--- begin DATASET RECORDS ---
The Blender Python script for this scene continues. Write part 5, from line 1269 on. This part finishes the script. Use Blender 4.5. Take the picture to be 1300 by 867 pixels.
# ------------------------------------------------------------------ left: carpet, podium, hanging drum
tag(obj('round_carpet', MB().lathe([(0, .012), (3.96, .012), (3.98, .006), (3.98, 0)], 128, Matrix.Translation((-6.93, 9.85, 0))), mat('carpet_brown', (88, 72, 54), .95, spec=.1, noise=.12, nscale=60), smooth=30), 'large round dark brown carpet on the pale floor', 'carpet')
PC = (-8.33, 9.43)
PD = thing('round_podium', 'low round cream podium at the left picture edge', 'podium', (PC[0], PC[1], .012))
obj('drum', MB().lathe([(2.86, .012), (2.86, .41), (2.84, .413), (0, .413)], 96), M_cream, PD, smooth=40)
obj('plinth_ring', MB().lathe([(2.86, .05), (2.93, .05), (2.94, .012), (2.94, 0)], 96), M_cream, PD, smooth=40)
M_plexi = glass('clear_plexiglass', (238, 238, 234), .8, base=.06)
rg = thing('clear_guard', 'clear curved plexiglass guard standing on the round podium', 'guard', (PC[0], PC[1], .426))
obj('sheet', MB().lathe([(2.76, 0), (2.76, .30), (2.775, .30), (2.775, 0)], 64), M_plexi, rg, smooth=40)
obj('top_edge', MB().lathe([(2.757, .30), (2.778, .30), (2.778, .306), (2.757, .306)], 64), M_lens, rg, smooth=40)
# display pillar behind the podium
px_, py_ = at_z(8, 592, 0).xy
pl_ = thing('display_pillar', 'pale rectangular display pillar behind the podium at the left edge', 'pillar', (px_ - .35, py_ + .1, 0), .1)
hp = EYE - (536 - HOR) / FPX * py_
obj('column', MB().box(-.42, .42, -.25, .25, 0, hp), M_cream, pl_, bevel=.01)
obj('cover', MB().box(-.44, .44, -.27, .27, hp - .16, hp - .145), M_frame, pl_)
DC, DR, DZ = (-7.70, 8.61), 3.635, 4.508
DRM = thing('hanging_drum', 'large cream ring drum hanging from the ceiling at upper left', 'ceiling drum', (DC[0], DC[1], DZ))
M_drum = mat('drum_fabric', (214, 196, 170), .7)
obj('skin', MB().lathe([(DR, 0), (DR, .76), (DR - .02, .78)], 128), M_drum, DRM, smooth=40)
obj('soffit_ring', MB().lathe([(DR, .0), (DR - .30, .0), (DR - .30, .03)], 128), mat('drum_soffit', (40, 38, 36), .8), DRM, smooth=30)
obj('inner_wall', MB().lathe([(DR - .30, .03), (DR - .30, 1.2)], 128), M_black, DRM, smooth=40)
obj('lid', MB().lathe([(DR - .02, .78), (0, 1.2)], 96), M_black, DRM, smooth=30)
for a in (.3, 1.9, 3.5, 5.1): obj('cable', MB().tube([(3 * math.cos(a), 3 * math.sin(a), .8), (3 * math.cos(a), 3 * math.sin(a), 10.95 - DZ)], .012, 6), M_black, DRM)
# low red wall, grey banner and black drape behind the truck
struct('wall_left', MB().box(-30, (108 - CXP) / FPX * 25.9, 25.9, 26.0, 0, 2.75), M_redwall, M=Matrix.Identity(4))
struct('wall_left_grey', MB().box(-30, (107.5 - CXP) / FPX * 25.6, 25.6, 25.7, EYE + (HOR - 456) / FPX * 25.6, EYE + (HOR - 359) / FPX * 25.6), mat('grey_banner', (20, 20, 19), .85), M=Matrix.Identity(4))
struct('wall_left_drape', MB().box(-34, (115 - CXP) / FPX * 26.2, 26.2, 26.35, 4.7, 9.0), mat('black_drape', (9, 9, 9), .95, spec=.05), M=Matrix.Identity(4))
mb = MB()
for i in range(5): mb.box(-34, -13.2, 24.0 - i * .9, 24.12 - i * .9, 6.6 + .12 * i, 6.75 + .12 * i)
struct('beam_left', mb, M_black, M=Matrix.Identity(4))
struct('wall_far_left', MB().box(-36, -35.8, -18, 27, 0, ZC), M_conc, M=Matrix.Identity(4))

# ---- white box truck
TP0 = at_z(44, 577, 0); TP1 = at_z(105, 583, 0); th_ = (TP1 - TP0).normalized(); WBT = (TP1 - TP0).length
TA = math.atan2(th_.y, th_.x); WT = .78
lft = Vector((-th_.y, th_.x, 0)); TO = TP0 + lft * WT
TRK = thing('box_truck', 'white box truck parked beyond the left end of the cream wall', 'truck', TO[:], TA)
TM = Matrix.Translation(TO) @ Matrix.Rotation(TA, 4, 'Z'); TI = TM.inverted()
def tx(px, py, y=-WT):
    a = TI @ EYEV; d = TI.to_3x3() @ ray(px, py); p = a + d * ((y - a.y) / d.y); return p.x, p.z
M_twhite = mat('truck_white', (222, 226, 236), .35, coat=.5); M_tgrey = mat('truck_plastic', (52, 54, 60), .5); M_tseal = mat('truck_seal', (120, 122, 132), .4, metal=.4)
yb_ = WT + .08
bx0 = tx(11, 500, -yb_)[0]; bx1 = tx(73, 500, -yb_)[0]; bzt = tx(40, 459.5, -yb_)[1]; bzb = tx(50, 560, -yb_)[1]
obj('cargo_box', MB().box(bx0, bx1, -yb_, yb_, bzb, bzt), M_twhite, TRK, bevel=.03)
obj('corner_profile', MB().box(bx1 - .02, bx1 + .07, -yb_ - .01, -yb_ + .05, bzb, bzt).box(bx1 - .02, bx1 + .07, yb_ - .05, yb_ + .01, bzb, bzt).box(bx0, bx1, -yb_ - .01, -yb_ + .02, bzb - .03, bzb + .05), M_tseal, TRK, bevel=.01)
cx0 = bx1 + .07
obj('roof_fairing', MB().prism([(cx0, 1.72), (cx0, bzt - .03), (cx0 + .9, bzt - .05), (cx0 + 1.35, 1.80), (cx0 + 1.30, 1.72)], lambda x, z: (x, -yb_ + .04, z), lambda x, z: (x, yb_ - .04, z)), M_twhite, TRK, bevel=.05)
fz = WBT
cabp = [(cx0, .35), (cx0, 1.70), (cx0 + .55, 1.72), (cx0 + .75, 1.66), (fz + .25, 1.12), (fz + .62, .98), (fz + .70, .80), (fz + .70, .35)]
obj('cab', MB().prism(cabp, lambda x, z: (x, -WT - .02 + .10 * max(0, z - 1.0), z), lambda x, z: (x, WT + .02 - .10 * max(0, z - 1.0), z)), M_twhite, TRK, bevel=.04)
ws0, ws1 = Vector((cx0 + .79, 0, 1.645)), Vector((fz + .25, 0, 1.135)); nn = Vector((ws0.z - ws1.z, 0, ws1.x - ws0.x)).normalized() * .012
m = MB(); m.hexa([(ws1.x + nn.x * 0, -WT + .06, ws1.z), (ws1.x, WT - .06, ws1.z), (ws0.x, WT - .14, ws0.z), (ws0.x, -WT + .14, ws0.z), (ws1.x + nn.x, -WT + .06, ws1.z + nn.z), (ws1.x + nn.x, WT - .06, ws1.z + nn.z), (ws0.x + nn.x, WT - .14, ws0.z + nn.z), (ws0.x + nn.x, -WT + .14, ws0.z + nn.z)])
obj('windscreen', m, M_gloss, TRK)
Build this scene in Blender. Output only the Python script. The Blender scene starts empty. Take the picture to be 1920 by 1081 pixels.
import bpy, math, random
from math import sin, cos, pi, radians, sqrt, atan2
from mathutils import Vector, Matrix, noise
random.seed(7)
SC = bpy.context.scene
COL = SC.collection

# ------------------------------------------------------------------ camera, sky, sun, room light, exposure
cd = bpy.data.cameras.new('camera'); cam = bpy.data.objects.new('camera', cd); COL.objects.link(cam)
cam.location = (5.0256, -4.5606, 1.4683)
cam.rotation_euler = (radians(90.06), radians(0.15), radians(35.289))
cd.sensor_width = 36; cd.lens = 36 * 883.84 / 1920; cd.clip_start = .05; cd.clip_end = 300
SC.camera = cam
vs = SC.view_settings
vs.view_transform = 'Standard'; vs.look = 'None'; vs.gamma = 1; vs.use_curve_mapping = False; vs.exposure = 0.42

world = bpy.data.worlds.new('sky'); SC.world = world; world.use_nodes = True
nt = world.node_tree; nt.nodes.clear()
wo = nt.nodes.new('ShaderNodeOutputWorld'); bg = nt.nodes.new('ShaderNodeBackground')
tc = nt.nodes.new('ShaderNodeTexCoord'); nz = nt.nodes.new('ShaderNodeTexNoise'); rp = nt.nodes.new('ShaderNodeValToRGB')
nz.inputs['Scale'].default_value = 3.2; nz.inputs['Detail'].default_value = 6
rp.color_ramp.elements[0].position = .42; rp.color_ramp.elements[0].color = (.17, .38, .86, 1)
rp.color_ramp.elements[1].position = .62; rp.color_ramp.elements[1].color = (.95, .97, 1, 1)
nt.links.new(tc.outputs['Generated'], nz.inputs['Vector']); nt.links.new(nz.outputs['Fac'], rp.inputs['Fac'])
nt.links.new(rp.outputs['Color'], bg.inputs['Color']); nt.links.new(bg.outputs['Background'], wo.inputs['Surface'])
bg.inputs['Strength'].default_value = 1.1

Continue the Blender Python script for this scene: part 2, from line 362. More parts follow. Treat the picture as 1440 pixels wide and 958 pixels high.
--- end DATASET RECORDS ---
EXERCISE:
Reproduce verbatim only the segment of the listing bounded by the line containing "Build this scene" and the line containing "COL = SC.collection", with both boundary lines included.

ANSWER:
Build this scene in Blender. Output only the Python script. The Blender scene starts empty. Take the picture to be 1920 by 1081 pixels.
import bpy, math, random
from math import sin, cos, pi, radians, sqrt, atan2
from mathutils import Vector, Matrix, noise
random.seed(7)
SC = bpy.context.scene
COL = SC.collection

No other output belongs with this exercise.